Tanti se? Forse. Ma non pensi che solo così la spending review dal basso non resta un bel sogno nel cassetto? Non pensi che una cosa del genere darebbe un senso anche all’appello per una lista pro Tsipras, perché sarebbe la garanzia, l’unica garanzia, che non finirebbe come con Rivoluzione Civile?
Anche solo perché qualche migliaia di persone scendano in piazza a manifestare occorre un centro autorevole, perché per fare una spending review dal basso, per fermare la distruzione dell’apparato produttivo, la catastrofe ambientale e la disgregazione sociale, insomma per rimettere in piedi questo nostro paese dovrebbe essere diverso?

A proposito della lunga marcia nelle istituzioni…
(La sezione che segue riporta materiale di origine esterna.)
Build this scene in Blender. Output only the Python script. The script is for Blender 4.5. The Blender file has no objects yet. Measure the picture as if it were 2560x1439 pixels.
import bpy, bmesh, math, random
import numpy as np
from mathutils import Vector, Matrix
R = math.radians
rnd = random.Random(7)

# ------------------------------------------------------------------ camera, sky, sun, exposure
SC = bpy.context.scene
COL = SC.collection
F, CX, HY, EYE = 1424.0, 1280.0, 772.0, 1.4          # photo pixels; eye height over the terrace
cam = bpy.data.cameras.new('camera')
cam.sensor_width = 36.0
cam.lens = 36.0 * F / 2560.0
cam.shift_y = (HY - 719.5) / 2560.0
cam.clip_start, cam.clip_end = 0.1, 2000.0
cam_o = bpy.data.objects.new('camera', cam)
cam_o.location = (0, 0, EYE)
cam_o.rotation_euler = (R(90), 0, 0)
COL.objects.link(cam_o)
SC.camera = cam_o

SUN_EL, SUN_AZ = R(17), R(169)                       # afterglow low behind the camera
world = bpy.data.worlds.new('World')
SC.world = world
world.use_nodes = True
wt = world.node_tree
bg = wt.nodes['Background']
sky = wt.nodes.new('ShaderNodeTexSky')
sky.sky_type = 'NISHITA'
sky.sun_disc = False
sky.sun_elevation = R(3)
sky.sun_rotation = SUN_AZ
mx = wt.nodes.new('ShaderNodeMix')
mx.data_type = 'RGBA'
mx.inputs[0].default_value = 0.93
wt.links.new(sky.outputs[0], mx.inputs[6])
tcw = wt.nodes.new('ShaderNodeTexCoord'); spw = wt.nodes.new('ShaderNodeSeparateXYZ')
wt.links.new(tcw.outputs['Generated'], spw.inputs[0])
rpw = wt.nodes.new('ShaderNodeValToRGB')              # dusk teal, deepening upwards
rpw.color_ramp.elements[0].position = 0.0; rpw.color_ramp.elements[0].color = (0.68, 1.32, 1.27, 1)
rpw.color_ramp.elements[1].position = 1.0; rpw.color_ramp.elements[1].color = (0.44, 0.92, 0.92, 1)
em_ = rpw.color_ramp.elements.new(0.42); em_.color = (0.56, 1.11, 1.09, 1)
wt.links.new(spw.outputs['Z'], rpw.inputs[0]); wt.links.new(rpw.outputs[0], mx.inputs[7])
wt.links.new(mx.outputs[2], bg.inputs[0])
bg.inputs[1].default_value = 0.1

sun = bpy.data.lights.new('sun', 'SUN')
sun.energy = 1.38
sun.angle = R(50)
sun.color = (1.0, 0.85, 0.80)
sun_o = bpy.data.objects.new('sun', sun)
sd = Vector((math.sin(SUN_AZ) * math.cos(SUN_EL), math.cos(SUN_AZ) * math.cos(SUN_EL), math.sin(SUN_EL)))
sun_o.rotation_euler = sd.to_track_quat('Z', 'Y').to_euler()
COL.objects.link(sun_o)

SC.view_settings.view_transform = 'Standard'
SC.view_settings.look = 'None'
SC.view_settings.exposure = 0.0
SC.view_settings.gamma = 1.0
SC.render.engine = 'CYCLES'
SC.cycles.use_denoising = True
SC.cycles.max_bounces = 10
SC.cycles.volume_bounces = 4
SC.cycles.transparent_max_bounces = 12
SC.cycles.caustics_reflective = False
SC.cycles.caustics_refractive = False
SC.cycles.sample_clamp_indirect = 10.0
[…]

Febbraio 1981- Governo e Banca d’Italia firmano alla chetichella il loro ”divorzio consensuale”. Il governo da quel momento in poi non può più decidere quanta moneta la Banca d’Italia deve creare perché lo Stato possa far fronte ai suoi compiti decisi in sede politica. Deve ricorrere ai mercati finanziari: emettere e vendere titoli finanziari con cui chiedere in prestito i soldi che eccedevano le sue entrate. Un affare d’oro per la “comunità internazionale” dei banchieri, delle società finanziarie, dei fondi d’investimento, dei ricchi. Da lì inizia la “irresistibile” ascesa del debito pubblico italiano.
Gennaio 2014 - In “matrimonio incestuoso” con la sospensione della seconda rata dell’IMU, passa per decreto la ricapitalizzazione di Bankitalia a spese delle masse popolari. La prova provata che saremo noi a pagare ce l’ha data Saccomanni: ha garantito che la ricapitalizzazione non comporta alcun onere per lo Stato. Fino al prossimo taglio delle spese sociali o alla prossima manovra per ridurre il debito pubblico!

I deputati del M5S fanno ostruzionismo, Dambruoso (SC) aggredisce una “grillina”, la Boldrini per la prima volta alla Camera applica la “ghigliottina” (un articolo del regolamento del Senato che permette il passaggio diretto al voto finale di un decreto, in qualsiasi fase dell’esame esso si trovi), Napolitano tace, Speranza (PD) sentenzia: è la democrazia, belli! E la comunità internazionale ringrazia!